Parasite has an extra non-obvious use in this deck: the worst case for Nasir is hitting strength 0 ice, but if I’ve got a Parasite in the trash and a Clone Chip on the board (or on my Personal Workshop), then I can destroy a Popup Window before encountering it, which means that I don’t lose my credits.


This is probably the tightest deck I’ve ever built: I can point at basically every card in the deck and say “there’s a really good reason why this card belongs in this specific deck”, and it’s small enough and has enough draw that I actually get to play those cards. And it did reasonably well: it’s not a top-tier tournament deck, but none of my decks are ever top-tier tournament decks, I’m not good enough at building them! The main tournament downside is that it’s mentally absolutely exhausting to play: you have to do so many more calculations when playing this deck than when playing other decks. I did contest math when I was growing up, and playing a Netrunner tournament with this deck actually tires out my brain more than math contests did.

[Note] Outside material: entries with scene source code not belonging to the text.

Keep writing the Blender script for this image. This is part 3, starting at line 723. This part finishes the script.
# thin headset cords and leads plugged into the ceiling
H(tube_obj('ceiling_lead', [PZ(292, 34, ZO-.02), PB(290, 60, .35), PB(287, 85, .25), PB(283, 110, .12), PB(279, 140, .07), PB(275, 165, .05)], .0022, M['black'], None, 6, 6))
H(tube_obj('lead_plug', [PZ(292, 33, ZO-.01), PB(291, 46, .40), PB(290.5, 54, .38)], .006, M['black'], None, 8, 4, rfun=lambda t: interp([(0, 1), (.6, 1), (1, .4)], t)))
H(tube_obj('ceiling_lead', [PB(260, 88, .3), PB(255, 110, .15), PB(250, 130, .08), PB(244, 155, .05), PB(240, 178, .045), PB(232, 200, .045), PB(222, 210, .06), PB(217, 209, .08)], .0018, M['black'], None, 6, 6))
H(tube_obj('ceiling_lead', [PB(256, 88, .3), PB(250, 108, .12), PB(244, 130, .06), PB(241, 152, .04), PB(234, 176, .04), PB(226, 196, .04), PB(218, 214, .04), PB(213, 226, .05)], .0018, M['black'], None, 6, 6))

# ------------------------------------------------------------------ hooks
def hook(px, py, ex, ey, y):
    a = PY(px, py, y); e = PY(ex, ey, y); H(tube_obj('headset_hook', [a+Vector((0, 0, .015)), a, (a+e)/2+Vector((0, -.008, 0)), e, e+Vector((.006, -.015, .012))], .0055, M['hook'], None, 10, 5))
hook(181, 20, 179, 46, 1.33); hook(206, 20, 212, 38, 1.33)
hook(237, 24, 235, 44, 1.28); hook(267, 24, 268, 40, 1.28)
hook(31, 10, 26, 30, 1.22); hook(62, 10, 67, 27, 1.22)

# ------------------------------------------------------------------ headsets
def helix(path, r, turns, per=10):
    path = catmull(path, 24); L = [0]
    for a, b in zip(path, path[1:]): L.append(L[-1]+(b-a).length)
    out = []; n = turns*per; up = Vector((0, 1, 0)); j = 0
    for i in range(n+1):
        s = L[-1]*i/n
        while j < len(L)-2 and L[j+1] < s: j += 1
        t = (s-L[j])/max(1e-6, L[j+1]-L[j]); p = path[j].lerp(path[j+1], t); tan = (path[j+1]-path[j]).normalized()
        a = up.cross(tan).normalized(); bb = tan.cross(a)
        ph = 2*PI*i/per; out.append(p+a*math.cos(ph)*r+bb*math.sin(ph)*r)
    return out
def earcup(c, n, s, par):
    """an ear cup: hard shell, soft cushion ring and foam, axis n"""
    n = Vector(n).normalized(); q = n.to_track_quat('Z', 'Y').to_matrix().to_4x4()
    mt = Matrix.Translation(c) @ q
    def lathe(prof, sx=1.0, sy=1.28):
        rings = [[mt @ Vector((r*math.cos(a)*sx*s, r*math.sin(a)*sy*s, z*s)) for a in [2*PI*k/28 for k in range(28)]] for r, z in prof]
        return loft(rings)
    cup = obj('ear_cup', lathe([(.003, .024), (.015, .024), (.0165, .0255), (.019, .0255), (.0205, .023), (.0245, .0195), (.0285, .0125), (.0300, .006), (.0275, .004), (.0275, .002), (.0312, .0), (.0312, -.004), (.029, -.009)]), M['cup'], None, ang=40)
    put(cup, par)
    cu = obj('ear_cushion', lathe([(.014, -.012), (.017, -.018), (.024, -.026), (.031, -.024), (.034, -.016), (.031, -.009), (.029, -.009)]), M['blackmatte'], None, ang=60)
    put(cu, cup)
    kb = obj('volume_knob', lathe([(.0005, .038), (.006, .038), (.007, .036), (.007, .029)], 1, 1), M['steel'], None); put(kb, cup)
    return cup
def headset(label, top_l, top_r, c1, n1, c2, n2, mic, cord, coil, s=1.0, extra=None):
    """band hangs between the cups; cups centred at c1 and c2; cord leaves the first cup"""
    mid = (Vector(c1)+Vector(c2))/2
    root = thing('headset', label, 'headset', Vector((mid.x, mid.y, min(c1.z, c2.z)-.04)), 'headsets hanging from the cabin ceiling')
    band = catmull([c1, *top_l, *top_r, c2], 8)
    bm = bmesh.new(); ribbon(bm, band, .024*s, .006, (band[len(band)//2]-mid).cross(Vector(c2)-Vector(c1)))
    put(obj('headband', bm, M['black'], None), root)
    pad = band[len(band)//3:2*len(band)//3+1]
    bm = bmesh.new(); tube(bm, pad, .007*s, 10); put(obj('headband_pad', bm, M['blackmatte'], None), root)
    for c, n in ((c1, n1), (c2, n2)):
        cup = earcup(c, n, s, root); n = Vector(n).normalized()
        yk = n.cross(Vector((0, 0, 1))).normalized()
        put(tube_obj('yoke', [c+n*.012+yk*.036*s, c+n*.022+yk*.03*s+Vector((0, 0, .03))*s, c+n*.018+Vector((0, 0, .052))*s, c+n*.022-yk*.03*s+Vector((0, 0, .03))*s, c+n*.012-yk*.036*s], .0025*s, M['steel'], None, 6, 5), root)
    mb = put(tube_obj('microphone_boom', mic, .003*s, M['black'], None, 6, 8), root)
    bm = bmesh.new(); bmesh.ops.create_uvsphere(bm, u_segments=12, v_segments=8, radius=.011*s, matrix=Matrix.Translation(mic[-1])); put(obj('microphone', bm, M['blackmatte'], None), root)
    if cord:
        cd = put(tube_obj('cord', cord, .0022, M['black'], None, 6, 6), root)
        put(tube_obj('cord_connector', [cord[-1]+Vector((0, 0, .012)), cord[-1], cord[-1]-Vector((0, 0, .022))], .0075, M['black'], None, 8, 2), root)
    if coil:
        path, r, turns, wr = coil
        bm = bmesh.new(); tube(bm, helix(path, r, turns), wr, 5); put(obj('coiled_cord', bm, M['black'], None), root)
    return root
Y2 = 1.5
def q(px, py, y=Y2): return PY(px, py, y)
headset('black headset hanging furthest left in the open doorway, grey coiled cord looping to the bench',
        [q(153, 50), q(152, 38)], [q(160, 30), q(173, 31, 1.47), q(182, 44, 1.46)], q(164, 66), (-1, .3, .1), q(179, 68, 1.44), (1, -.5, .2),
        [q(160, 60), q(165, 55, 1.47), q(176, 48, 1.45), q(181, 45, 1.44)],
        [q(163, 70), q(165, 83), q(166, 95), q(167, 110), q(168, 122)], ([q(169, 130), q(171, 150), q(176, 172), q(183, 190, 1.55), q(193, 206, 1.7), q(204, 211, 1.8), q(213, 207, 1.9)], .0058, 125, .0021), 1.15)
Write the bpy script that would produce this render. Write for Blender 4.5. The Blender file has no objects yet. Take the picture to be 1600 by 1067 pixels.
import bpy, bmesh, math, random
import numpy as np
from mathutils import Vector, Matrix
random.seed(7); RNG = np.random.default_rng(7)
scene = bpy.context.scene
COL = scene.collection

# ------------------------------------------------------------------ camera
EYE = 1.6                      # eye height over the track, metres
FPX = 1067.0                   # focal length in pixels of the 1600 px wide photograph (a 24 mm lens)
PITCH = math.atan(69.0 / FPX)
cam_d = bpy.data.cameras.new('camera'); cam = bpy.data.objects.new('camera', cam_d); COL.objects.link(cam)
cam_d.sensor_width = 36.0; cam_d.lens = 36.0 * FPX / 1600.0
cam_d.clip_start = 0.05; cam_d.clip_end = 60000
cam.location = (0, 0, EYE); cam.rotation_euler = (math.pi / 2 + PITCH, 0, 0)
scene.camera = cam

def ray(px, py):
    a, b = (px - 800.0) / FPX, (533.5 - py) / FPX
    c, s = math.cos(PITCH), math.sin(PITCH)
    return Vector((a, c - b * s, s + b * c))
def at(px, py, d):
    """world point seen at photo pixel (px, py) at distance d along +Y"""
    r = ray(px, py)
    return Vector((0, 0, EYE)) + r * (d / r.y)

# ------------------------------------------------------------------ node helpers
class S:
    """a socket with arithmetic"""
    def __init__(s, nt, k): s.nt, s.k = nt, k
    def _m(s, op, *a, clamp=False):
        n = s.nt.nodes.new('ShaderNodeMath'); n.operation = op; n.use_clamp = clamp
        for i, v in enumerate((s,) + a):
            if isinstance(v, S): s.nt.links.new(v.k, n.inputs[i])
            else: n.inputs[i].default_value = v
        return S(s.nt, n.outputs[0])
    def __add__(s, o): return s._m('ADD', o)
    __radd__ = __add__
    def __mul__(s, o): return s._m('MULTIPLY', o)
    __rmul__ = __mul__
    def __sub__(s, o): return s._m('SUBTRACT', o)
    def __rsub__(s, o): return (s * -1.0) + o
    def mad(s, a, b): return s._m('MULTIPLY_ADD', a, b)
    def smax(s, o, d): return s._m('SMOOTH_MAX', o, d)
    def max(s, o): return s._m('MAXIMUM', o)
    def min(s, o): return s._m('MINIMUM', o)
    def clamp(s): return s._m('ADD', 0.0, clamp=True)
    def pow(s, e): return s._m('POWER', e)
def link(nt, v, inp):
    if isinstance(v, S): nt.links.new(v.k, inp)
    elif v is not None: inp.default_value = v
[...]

I’m actually thinking of resurrecting it: my Valencia deck has not been doing so well recently, so I’m thinking I’ll bring this deck to regionals, partly because I enjoy it, partly because it’s probably slightly better than my Valencia deck, and partly because, as one of the weaker players at regionals, I figure doing a weird deck is good, because it will increase the variance. (Whereas good players want to shrink the variance of their decks.) I’m planning to swap in Study Guide as the code gate breaker: I’ll gradually be able to bump up the strength using spare recurring credits (icebreaker-specific ones work fine there, I don’t need generic ones), so I’m hoping that, a few turns after it goes down, it will end up being stronger than Torch with me having spent many fewer credits that wouldn’t otherwise have been wasted in the process.